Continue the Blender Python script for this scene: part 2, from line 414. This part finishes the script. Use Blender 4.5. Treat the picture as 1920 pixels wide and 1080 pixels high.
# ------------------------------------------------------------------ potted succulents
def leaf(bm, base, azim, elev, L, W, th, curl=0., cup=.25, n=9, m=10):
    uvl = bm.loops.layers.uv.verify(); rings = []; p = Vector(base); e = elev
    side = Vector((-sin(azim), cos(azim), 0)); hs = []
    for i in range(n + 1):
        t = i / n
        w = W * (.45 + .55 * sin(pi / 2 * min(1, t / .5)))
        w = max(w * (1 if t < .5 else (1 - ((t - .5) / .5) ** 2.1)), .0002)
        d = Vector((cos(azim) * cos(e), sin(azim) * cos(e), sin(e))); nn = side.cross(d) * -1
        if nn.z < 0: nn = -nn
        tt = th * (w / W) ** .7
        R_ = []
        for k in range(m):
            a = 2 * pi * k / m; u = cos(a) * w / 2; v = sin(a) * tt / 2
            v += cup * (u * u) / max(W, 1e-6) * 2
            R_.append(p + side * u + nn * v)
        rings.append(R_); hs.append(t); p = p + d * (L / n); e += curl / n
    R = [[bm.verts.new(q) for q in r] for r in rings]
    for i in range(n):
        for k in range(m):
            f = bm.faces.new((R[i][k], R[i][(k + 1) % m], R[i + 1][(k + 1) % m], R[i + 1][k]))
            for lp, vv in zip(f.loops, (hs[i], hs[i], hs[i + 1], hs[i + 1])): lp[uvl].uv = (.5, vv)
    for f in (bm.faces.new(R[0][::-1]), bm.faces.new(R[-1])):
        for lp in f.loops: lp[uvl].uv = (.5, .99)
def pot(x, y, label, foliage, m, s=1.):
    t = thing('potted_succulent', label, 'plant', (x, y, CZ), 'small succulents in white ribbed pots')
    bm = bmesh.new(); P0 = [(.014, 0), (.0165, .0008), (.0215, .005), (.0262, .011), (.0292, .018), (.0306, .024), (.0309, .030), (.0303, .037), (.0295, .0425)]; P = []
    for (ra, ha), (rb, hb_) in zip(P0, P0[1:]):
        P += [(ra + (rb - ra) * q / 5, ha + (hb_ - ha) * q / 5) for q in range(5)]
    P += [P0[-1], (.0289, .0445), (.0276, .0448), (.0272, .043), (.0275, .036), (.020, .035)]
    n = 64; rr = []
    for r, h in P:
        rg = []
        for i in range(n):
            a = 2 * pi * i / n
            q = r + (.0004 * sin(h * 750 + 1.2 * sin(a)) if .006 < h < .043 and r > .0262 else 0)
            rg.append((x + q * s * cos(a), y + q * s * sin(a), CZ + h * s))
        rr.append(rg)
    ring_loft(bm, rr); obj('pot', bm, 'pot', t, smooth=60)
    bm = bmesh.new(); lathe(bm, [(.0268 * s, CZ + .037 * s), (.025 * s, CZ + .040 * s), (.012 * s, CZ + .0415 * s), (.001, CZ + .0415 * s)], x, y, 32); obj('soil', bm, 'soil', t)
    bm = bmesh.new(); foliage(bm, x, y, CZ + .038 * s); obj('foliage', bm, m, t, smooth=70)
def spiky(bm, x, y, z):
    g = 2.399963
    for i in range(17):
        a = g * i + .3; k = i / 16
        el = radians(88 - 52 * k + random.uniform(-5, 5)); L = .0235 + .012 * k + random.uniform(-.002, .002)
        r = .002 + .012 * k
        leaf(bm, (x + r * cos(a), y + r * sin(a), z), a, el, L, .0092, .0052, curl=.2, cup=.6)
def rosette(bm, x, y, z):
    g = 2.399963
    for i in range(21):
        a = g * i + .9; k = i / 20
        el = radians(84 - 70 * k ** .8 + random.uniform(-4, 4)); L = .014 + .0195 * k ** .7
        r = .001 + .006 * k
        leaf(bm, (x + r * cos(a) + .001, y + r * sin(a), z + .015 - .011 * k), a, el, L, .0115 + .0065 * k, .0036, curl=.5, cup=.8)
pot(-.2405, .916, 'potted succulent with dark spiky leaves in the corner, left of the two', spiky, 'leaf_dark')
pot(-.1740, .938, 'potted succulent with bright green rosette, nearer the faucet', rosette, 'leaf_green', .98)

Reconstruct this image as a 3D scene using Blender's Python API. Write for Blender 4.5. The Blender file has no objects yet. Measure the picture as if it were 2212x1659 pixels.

┄┄┄┄┄┄┄┄┄┄

- _Stated exercise_:
Please repeat all the records above exactly as they appear.

- _Exercise response_:
Continue the Blender Python script for this scene: part 2, from line 414. This part finishes the script. Use Blender 4.5. Treat the picture as 1920 pixels wide and 1080 pixels high.
# ------------------------------------------------------------------ potted succulents
def leaf(bm, base, azim, elev, L, W, th, curl=0., cup=.25, n=9, m=10):
    uvl = bm.loops.layers.uv.verify(); rings = []; p = Vector(base); e = elev
    side = Vector((-sin(azim), cos(azim), 0)); hs = []
    for i in range(n + 1):
        t = i / n
        w = W * (.45 + .55 * sin(pi / 2 * min(1, t / .5)))
        w = max(w * (1 if t < .5 else (1 - ((t - .5) / .5) ** 2.1)), .0002)
        d = Vector((cos(azim) * cos(e), sin(azim) * cos(e), sin(e))); nn = side.cross(d) * -1
        if nn.z < 0: nn = -nn
        tt = th * (w / W) ** .7
        R_ = []
        for k in range(m):
            a = 2 * pi * k / m; u = cos(a) * w / 2; v = sin(a) * tt / 2
            v += cup * (u * u) / max(W, 1e-6) * 2
            R_.append(p + side * u + nn * v)
        rings.append(R_); hs.append(t); p = p + d * (L / n); e += curl / n
    R = [[bm.verts.new(q) for q in r] for r in rings]
    for i in range(n):
        for k in range(m):
            f = bm.faces.new((R[i][k], R[i][(k + 1) % m], R[i + 1][(k + 1) % m], R[i + 1][k]))
            for lp, vv in zip(f.loops, (hs[i], hs[i], hs[i + 1], hs[i + 1])): lp[uvl].uv = (.5, vv)
    for f in (bm.faces.new(R[0][::-1]), bm.faces.new(R[-1])):
        for lp in f.loops: lp[uvl].uv = (.5, .99)
def pot(x, y, label, foliage, m, s=1.):
    t = thing('potted_succulent', label, 'plant', (x, y, CZ), 'small succulents in white ribbed pots')
    bm = bmesh.new(); P0 = [(.014, 0), (.0165, .0008), (.0215, .005), (.0262, .011), (.0292, .018), (.0306, .024), (.0309, .030), (.0303, .037), (.0295, .0425)]; P = []
    for (ra, ha), (rb, hb_) in zip(P0, P0[1:]):
        P += [(ra + (rb - ra) * q / 5, ha + (hb_ - ha) * q / 5) for q in range(5)]
    P += [P0[-1], (.0289, .0445), (.0276, .0448), (.0272, .043), (.0275, .036), (.020, .035)]
    n = 64; rr = []
    for r, h in P:
        rg = []
        for i in range(n):
            a = 2 * pi * i / n
            q = r + (.0004 * sin(h * 750 + 1.2 * sin(a)) if .006 < h < .043 and r > .0262 else 0)
            rg.append((x + q * s * cos(a), y + q * s * sin(a), CZ + h * s))
        rr.append(rg)
    ring_loft(bm, rr); obj('pot', bm, 'pot', t, smooth=60)
    bm = bmesh.new(); lathe(bm, [(.0268 * s, CZ + .037 * s), (.025 * s, CZ + .040 * s), (.012 * s, CZ + .0415 * s), (.001, CZ + .0415 * s)], x, y, 32); obj('soil', bm, 'soil', t)
    bm = bmesh.new(); foliage(bm, x, y, CZ + .038 * s); obj('foliage', bm, m, t, smooth=70)
def spiky(bm, x, y, z):
    g = 2.399963
    for i in range(17):
        a = g * i + .3; k = i / 16
        el = radians(88 - 52 * k + random.uniform(-5, 5)); L = .0235 + .012 * k + random.uniform(-.002, .002)
        r = .002 + .012 * k
        leaf(bm, (x + r * cos(a), y + r * sin(a), z), a, el, L, .0092, .0052, curl=.2, cup=.6)
def rosette(bm, x, y, z):
    g = 2.399963
    for i in range(21):
        a = g * i + .9; k = i / 20
        el = radians(84 - 70 * k ** .8 + random.uniform(-4, 4)); L = .014 + .0195 * k ** .7
        r = .001 + .006 * k
        leaf(bm, (x + r * cos(a) + .001, y + r * sin(a), z + .015 - .011 * k), a, el, L, .0115 + .0065 * k, .0036, curl=.5, cup=.8)
pot(-.2405, .916, 'potted succulent with dark spiky leaves in the corner, left of the two', spiky, 'leaf_dark')
pot(-.1740, .938, 'potted succulent with bright green rosette, nearer the faucet', rosette, 'leaf_green', .98)

Reconstruct this image as a 3D scene using Blender's Python API. Write for Blender 4.5. The Blender file has no objects yet. Measure the picture as if it were 2212x1659 pixels.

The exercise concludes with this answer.